Saved entries:
###

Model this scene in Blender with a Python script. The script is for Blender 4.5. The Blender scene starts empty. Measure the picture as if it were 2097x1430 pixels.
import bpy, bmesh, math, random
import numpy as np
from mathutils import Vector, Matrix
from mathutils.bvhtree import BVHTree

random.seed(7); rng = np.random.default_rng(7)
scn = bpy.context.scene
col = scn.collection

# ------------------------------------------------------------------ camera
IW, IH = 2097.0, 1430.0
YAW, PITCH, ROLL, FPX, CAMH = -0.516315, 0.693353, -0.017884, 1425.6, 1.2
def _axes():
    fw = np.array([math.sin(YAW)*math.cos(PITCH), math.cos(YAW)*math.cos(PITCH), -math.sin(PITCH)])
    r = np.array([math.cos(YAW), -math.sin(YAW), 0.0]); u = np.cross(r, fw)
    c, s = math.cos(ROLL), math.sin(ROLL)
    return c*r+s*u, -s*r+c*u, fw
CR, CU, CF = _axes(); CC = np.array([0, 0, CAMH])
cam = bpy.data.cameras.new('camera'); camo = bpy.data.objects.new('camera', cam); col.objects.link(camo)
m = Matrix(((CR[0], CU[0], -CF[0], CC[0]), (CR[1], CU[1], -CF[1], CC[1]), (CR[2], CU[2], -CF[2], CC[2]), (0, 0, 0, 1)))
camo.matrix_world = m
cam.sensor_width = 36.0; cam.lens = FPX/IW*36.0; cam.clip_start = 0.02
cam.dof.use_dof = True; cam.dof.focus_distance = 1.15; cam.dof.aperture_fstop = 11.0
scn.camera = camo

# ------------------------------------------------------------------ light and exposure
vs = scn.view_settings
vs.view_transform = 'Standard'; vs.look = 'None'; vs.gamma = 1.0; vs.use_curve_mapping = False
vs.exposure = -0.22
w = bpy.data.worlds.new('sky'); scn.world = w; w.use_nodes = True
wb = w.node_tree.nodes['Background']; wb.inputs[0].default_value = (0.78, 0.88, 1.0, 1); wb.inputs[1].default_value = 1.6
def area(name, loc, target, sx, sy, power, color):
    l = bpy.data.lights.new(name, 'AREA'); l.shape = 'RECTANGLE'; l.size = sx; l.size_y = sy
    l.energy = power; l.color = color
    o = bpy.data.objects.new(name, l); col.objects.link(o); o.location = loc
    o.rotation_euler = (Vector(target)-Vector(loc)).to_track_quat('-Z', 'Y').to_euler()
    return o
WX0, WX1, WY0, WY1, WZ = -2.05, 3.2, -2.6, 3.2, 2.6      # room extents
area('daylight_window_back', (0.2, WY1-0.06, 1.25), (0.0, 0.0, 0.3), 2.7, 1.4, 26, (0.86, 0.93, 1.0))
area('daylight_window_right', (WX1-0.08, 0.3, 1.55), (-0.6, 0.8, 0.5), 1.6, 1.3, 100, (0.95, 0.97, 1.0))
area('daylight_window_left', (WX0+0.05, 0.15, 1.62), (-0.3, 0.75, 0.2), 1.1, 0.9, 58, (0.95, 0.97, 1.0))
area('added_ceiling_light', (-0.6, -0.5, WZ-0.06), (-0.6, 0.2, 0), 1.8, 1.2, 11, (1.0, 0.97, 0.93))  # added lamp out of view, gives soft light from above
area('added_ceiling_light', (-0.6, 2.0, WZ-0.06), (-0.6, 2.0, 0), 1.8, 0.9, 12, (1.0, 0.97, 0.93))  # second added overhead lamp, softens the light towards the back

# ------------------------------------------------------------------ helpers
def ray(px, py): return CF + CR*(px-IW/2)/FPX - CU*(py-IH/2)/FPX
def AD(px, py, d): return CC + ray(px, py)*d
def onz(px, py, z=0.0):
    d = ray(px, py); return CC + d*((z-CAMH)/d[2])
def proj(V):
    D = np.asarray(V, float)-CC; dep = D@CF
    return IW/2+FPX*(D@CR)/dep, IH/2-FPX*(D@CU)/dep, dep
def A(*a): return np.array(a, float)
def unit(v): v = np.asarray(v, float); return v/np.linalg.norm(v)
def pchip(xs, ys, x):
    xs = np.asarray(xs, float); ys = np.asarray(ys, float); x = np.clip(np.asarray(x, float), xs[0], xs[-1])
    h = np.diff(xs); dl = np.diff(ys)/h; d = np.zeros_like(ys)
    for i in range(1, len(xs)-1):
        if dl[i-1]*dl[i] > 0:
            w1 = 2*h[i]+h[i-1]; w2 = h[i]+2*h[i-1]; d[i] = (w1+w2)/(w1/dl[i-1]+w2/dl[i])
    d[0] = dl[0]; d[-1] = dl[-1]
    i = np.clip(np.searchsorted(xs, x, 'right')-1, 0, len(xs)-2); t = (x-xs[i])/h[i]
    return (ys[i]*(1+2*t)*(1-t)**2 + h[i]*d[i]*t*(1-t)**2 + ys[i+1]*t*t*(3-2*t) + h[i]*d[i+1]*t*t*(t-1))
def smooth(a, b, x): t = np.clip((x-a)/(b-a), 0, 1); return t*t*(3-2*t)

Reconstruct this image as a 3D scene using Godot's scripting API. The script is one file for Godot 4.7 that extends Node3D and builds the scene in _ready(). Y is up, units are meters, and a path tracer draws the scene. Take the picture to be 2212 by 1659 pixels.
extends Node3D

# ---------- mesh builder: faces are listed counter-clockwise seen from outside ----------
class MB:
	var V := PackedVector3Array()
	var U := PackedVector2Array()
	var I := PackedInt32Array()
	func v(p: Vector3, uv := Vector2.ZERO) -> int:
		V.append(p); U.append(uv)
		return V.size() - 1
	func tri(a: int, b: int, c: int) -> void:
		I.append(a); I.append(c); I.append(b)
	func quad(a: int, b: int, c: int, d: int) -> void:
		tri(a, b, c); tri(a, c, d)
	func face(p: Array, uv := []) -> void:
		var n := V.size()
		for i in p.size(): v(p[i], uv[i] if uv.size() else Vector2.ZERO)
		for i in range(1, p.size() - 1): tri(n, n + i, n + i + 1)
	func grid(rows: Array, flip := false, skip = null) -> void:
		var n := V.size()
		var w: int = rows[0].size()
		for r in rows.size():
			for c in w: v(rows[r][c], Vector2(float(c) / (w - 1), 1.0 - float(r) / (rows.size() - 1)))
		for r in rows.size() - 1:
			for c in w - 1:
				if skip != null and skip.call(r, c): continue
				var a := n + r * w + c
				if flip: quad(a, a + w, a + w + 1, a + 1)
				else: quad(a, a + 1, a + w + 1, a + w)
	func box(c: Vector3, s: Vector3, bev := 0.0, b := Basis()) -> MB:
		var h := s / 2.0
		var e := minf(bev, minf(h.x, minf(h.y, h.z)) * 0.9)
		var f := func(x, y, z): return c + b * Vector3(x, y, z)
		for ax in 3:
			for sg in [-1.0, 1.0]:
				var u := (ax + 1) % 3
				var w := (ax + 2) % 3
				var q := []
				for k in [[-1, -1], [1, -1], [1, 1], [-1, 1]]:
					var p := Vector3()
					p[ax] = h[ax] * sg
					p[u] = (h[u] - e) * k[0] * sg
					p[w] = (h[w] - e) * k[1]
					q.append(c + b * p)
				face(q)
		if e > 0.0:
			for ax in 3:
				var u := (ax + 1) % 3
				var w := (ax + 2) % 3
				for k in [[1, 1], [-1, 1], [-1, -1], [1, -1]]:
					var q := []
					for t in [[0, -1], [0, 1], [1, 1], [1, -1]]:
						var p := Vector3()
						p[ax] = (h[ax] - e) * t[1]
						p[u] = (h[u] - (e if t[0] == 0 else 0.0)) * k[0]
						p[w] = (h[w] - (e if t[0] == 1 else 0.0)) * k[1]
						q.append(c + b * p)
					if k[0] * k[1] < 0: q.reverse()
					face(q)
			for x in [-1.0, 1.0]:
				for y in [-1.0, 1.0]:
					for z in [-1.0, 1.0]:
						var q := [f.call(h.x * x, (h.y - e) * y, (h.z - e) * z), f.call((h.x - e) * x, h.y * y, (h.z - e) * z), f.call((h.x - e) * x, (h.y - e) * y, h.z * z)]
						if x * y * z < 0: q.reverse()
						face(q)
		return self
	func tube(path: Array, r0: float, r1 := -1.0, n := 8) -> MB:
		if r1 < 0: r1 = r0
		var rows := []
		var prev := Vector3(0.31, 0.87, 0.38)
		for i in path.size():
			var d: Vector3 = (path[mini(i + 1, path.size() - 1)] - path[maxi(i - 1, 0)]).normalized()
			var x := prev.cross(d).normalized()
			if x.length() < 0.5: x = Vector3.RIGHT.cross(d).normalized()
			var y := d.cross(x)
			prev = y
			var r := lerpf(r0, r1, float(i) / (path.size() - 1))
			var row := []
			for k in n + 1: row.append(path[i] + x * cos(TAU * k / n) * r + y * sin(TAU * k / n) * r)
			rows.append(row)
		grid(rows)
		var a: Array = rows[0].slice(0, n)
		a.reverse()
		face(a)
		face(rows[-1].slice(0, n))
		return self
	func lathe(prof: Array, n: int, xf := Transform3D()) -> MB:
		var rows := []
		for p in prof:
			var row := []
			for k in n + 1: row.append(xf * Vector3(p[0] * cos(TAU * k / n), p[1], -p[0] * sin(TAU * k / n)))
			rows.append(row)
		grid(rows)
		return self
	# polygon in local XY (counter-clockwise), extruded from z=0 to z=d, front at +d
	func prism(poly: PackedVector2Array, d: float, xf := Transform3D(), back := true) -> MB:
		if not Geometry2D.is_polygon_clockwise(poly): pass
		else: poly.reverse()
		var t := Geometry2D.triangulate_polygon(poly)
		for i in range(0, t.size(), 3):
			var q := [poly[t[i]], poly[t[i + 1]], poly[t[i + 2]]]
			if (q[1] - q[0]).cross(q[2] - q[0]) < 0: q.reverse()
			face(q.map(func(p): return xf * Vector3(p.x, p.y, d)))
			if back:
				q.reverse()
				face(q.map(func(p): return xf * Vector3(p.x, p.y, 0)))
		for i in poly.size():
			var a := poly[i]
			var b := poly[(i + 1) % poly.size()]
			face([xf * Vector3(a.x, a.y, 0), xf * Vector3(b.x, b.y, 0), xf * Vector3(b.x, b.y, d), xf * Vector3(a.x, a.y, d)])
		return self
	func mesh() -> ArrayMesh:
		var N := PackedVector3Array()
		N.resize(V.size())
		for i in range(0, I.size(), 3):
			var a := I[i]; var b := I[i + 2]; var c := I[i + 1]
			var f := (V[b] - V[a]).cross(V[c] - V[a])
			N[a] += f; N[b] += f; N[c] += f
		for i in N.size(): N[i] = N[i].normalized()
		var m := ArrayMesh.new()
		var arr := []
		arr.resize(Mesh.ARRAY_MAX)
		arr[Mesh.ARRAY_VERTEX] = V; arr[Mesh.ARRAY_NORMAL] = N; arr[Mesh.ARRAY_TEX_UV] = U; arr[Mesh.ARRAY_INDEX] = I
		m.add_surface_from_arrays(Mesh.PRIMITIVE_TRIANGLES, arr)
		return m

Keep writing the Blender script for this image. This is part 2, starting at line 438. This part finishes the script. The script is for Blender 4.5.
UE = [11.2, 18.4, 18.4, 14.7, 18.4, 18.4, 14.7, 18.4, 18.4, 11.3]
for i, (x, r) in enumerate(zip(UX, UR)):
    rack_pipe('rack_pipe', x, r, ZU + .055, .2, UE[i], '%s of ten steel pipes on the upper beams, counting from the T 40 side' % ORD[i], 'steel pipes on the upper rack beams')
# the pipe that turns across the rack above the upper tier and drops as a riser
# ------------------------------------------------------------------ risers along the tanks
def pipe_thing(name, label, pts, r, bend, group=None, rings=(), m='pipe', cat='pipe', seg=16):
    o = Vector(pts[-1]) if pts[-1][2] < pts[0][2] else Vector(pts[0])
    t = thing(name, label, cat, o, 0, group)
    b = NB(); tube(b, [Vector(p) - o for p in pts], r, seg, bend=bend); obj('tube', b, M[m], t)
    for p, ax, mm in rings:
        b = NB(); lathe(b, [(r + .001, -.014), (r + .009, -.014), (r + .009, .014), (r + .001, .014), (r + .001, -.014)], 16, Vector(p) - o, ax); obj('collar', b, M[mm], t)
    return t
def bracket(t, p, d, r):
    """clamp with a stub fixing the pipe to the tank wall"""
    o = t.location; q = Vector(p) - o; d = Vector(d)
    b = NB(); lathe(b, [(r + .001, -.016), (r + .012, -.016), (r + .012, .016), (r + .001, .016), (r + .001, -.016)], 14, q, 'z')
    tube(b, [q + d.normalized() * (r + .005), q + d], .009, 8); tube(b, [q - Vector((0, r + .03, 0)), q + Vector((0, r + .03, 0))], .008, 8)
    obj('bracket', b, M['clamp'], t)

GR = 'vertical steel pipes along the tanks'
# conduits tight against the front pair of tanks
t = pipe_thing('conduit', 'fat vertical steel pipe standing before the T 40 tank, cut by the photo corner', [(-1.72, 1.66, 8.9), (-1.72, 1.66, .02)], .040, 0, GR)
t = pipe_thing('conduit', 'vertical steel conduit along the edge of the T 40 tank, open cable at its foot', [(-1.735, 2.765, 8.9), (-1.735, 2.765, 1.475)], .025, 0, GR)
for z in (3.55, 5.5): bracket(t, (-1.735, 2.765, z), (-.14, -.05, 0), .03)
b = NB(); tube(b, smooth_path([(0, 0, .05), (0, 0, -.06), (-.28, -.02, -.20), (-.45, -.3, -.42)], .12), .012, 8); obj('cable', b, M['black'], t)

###

__The problem__: Starting with the first line of the records, repeat every line up to and including the one containing "scn.camera = camo", and nothing else.

__Right answer__:
Model this scene in Blender with a Python script. The script is for Blender 4.5. The Blender scene starts empty. Measure the picture as if it were 2097x1430 pixels.
import bpy, bmesh, math, random
import numpy as np
from mathutils import Vector, Matrix
from mathutils.bvhtree import BVHTree

random.seed(7); rng = np.random.default_rng(7)
scn = bpy.context.scene
col = scn.collection

# ------------------------------------------------------------------ camera
IW, IH = 2097.0, 1430.0
YAW, PITCH, ROLL, FPX, CAMH = -0.516315, 0.693353, -0.017884, 1425.6, 1.2
def _axes():
    fw = np.array([math.sin(YAW)*math.cos(PITCH), math.cos(YAW)*math.cos(PITCH), -math.sin(PITCH)])
    r = np.array([math.cos(YAW), -math.sin(YAW), 0.0]); u = np.cross(r, fw)
    c, s = math.cos(ROLL), math.sin(ROLL)
    return c*r+s*u, -s*r+c*u, fw
CR, CU, CF = _axes(); CC = np.array([0, 0, CAMH])
cam = bpy.data.cameras.new('camera'); camo = bpy.data.objects.new('camera', cam); col.objects.link(camo)
m = Matrix(((CR[0], CU[0], -CF[0], CC[0]), (CR[1], CU[1], -CF[1], CC[1]), (CR[2], CU[2], -CF[2], CC[2]), (0, 0, 0, 1)))
camo.matrix_world = m
cam.sensor_width = 36.0; cam.lens = FPX/IW*36.0; cam.clip_start = 0.02
cam.dof.use_dof = True; cam.dof.focus_distance = 1.15; cam.dof.aperture_fstop = 11.0
scn.camera = camo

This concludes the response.